__DATA EXTRACT__.
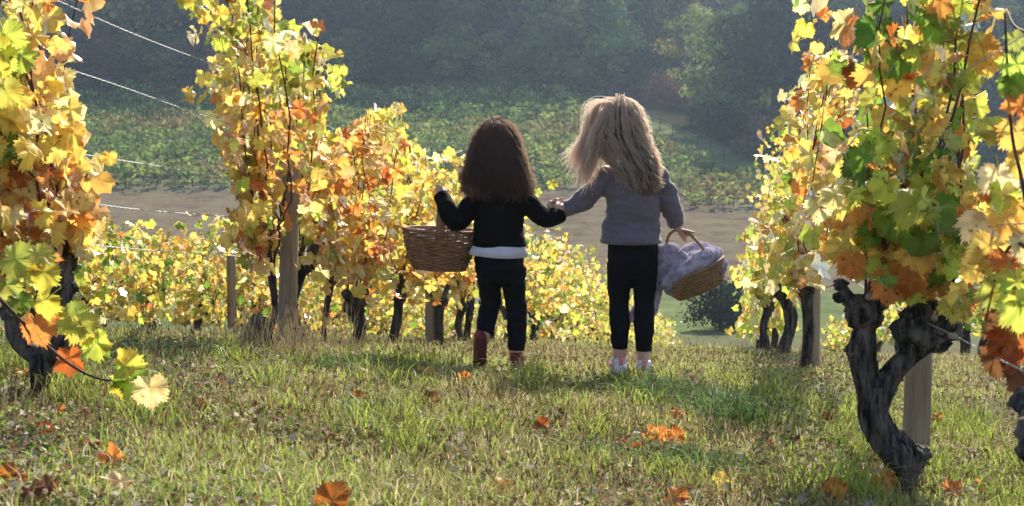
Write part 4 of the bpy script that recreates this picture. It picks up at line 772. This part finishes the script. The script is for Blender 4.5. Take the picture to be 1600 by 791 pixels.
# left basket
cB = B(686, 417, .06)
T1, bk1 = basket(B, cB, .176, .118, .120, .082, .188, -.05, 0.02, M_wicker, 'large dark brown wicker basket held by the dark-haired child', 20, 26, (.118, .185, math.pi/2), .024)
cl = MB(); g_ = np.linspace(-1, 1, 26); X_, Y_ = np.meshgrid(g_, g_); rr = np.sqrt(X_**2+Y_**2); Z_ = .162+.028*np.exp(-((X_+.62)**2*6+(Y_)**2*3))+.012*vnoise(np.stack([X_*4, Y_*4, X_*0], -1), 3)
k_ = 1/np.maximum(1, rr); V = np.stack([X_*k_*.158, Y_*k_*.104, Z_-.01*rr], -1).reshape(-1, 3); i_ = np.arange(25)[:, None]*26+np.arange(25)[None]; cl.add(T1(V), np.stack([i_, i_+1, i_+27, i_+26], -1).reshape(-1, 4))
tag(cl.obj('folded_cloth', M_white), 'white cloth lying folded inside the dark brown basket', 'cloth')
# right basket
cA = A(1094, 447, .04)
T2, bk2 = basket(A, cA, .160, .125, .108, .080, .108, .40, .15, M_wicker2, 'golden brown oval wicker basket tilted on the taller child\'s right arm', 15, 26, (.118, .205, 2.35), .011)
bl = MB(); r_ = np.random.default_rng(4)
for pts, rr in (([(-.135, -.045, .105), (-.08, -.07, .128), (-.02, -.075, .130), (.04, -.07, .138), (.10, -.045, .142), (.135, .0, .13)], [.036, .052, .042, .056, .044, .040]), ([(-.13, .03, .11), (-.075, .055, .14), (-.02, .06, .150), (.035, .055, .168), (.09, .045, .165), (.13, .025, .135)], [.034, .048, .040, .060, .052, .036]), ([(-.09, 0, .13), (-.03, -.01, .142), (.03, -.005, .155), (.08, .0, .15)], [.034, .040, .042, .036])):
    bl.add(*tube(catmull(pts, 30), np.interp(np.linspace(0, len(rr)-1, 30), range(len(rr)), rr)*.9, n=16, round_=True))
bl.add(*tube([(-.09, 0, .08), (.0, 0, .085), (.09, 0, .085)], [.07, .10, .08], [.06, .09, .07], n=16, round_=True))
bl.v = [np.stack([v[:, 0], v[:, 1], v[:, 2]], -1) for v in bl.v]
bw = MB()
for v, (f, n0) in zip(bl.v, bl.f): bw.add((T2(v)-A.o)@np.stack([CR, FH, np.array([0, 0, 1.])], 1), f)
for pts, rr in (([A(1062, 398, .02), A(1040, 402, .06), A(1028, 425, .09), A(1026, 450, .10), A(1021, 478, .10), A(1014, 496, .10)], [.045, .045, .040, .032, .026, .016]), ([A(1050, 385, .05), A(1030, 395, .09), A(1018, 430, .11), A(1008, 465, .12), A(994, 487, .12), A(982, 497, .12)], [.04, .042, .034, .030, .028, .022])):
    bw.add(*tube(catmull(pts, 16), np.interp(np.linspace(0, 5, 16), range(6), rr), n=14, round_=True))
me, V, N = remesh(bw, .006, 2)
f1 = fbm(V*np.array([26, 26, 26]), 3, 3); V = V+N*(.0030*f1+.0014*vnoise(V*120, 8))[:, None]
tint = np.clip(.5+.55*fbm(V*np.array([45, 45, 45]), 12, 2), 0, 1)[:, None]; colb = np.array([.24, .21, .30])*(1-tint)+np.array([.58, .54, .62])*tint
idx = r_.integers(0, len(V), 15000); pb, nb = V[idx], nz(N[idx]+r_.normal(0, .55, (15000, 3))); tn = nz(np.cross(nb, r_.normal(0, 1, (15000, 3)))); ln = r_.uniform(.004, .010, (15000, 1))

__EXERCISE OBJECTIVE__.
Omit the pictures, then output the rest of the listing exactly.

__CORRECT RESULT__.
Write part 4 of the bpy script that recreates this picture. It picks up at line 772. This part finishes the script. The script is for Blender 4.5. Take the picture to be 1600 by 791 pixels.
# left basket
cB = B(686, 417, .06)
T1, bk1 = basket(B, cB, .176, .118, .120, .082, .188, -.05, 0.02, M_wicker, 'large dark brown wicker basket held by the dark-haired child', 20, 26, (.118, .185, math.pi/2), .024)
cl = MB(); g_ = np.linspace(-1, 1, 26); X_, Y_ = np.meshgrid(g_, g_); rr = np.sqrt(X_**2+Y_**2); Z_ = .162+.028*np.exp(-((X_+.62)**2*6+(Y_)**2*3))+.012*vnoise(np.stack([X_*4, Y_*4, X_*0], -1), 3)
k_ = 1/np.maximum(1, rr); V = np.stack([X_*k_*.158, Y_*k_*.104, Z_-.01*rr], -1).reshape(-1, 3); i_ = np.arange(25)[:, None]*26+np.arange(25)[None]; cl.add(T1(V), np.stack([i_, i_+1, i_+27, i_+26], -1).reshape(-1, 4))
tag(cl.obj('folded_cloth', M_white), 'white cloth lying folded inside the dark brown basket', 'cloth')
# right basket
cA = A(1094, 447, .04)
T2, bk2 = basket(A, cA, .160, .125, .108, .080, .108, .40, .15, M_wicker2, 'golden brown oval wicker basket tilted on the taller child\'s right arm', 15, 26, (.118, .205, 2.35), .011)
bl = MB(); r_ = np.random.default_rng(4)
for pts, rr in (([(-.135, -.045, .105), (-.08, -.07, .128), (-.02, -.075, .130), (.04, -.07, .138), (.10, -.045, .142), (.135, .0, .13)], [.036, .052, .042, .056, .044, .040]), ([(-.13, .03, .11), (-.075, .055, .14), (-.02, .06, .150), (.035, .055, .168), (.09, .045, .165), (.13, .025, .135)], [.034, .048, .040, .060, .052, .036]), ([(-.09, 0, .13), (-.03, -.01, .142), (.03, -.005, .155), (.08, .0, .15)], [.034, .040, .042, .036])):
    bl.add(*tube(catmull(pts, 30), np.interp(np.linspace(0, len(rr)-1, 30), range(len(rr)), rr)*.9, n=16, round_=True))
bl.add(*tube([(-.09, 0, .08), (.0, 0, .085), (.09, 0, .085)], [.07, .10, .08], [.06, .09, .07], n=16, round_=True))
bl.v = [np.stack([v[:, 0], v[:, 1], v[:, 2]], -1) for v in bl.v]
bw = MB()
for v, (f, n0) in zip(bl.v, bl.f): bw.add((T2(v)-A.o)@np.stack([CR, FH, np.array([0, 0, 1.])], 1), f)
for pts, rr in (([A(1062, 398, .02), A(1040, 402, .06), A(1028, 425, .09), A(1026, 450, .10), A(1021, 478, .10), A(1014, 496, .10)], [.045, .045, .040, .032, .026, .016]), ([A(1050, 385, .05), A(1030, 395, .09), A(1018, 430, .11), A(1008, 465, .12), A(994, 487, .12), A(982, 497, .12)], [.04, .042, .034, .030, .028, .022])):
    bw.add(*tube(catmull(pts, 16), np.interp(np.linspace(0, 5, 16), range(6), rr), n=14, round_=True))
me, V, N = remesh(bw, .006, 2)
f1 = fbm(V*np.array([26, 26, 26]), 3, 3); V = V+N*(.0030*f1+.0014*vnoise(V*120, 8))[:, None]
tint = np.clip(.5+.55*fbm(V*np.array([45, 45, 45]), 12, 2), 0, 1)[:, None]; colb = np.array([.24, .21, .30])*(1-tint)+np.array([.58, .54, .62])*tint
idx = r_.integers(0, len(V), 15000); pb, nb = V[idx], nz(N[idx]+r_.normal(0, .55, (15000, 3))); tn = nz(np.cross(nb, r_.normal(0, 1, (15000, 3)))); ln = r_.uniform(.004, .010, (15000, 1))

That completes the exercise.